Work to do:
Send back exactly the lines from the opening line of the records below through the one with "S.camera = cam".

START Extracted entries

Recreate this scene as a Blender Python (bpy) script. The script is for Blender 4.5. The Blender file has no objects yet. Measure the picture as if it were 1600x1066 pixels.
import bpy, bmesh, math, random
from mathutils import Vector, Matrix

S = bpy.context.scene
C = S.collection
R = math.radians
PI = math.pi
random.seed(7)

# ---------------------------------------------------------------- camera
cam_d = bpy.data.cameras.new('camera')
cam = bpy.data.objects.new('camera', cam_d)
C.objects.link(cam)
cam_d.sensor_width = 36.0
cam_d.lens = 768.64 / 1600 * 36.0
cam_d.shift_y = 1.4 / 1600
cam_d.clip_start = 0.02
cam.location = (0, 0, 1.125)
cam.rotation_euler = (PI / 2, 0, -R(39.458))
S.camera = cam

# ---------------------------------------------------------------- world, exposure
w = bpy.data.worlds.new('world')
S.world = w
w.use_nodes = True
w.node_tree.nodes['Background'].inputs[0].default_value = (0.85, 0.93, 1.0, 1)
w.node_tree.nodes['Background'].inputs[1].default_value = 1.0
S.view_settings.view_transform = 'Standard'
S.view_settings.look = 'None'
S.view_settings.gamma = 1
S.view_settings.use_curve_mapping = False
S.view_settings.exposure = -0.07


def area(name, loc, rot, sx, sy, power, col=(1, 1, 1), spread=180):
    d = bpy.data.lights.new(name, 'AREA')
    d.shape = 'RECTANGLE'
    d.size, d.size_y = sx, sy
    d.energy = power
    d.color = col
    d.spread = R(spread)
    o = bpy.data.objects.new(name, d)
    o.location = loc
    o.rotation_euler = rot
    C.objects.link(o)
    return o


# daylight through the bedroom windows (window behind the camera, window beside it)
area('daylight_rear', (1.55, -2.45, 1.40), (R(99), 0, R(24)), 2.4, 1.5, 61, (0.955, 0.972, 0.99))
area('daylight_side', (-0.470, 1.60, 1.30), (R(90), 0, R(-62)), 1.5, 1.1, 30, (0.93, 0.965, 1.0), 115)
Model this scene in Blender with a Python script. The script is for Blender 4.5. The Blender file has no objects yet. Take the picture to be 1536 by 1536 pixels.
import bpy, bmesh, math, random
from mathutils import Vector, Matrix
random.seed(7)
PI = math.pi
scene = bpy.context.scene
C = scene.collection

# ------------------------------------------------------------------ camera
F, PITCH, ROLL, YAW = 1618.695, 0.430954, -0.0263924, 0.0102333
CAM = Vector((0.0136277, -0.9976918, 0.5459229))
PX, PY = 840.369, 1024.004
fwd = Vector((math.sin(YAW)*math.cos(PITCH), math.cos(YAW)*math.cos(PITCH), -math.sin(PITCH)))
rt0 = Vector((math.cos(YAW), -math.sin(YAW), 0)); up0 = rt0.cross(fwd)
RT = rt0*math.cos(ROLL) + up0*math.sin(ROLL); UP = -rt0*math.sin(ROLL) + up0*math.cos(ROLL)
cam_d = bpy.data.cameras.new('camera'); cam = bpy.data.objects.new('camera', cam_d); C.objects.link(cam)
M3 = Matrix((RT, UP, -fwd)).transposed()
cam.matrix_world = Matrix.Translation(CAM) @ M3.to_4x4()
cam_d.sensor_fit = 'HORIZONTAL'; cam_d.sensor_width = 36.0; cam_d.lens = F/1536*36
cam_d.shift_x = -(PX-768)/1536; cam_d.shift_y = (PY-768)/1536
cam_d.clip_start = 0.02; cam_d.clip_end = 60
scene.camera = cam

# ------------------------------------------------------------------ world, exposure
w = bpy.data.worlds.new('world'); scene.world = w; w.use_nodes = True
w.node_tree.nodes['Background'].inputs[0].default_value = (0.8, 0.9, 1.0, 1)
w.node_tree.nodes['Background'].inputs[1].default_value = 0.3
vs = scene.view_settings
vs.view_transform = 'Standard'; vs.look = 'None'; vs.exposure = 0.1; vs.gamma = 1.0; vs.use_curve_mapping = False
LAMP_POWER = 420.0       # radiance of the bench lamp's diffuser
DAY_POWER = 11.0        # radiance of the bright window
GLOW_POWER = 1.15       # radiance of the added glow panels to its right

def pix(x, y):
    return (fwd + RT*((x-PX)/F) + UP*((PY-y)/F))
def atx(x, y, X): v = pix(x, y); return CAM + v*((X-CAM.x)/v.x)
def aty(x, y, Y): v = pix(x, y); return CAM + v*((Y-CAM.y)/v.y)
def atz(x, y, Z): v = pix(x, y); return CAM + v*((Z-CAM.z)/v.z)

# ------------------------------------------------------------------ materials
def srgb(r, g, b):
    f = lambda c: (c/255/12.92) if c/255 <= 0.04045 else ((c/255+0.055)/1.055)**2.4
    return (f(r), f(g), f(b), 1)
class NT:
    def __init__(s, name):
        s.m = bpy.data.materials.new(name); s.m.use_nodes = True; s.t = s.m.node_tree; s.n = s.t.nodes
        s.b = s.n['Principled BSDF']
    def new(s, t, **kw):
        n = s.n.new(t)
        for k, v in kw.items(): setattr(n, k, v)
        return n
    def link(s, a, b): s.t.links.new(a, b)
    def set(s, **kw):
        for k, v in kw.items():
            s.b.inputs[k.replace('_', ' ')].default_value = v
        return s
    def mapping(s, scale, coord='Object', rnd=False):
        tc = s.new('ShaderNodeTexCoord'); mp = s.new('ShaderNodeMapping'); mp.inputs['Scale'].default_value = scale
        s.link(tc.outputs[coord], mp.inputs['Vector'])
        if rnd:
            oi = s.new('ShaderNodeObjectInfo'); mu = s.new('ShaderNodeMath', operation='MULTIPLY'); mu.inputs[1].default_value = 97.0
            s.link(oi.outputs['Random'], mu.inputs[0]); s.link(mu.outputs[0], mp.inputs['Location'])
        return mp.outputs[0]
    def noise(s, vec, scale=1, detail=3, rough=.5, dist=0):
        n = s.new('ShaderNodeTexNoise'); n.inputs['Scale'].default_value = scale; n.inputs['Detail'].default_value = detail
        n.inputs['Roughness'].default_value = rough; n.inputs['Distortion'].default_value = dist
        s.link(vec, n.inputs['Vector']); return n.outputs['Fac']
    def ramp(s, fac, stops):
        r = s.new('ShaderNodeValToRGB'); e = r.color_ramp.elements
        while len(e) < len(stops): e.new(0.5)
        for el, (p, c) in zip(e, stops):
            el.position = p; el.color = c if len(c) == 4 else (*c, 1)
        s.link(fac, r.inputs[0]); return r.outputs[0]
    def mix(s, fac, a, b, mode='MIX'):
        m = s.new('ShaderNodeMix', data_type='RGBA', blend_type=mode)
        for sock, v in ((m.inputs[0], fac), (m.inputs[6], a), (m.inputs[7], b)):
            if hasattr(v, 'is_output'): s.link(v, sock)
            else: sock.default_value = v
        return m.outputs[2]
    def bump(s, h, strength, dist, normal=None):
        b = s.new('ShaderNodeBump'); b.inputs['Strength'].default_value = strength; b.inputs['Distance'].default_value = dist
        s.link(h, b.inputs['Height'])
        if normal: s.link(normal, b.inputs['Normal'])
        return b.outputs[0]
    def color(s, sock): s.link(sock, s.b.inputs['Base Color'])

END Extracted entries

Reply to the task:
Recreate this scene as a Blender Python (bpy) script. The script is for Blender 4.5. The Blender file has no objects yet. Measure the picture as if it were 1600x1066 pixels.
import bpy, bmesh, math, random
from mathutils import Vector, Matrix

S = bpy.context.scene
C = S.collection
R = math.radians
PI = math.pi
random.seed(7)

# ---------------------------------------------------------------- camera
cam_d = bpy.data.cameras.new('camera')
cam = bpy.data.objects.new('camera', cam_d)
C.objects.link(cam)
cam_d.sensor_width = 36.0
cam_d.lens = 768.64 / 1600 * 36.0
cam_d.shift_y = 1.4 / 1600
cam_d.clip_start = 0.02
cam.location = (0, 0, 1.125)
cam.rotation_euler = (PI / 2, 0, -R(39.458))
S.camera = cam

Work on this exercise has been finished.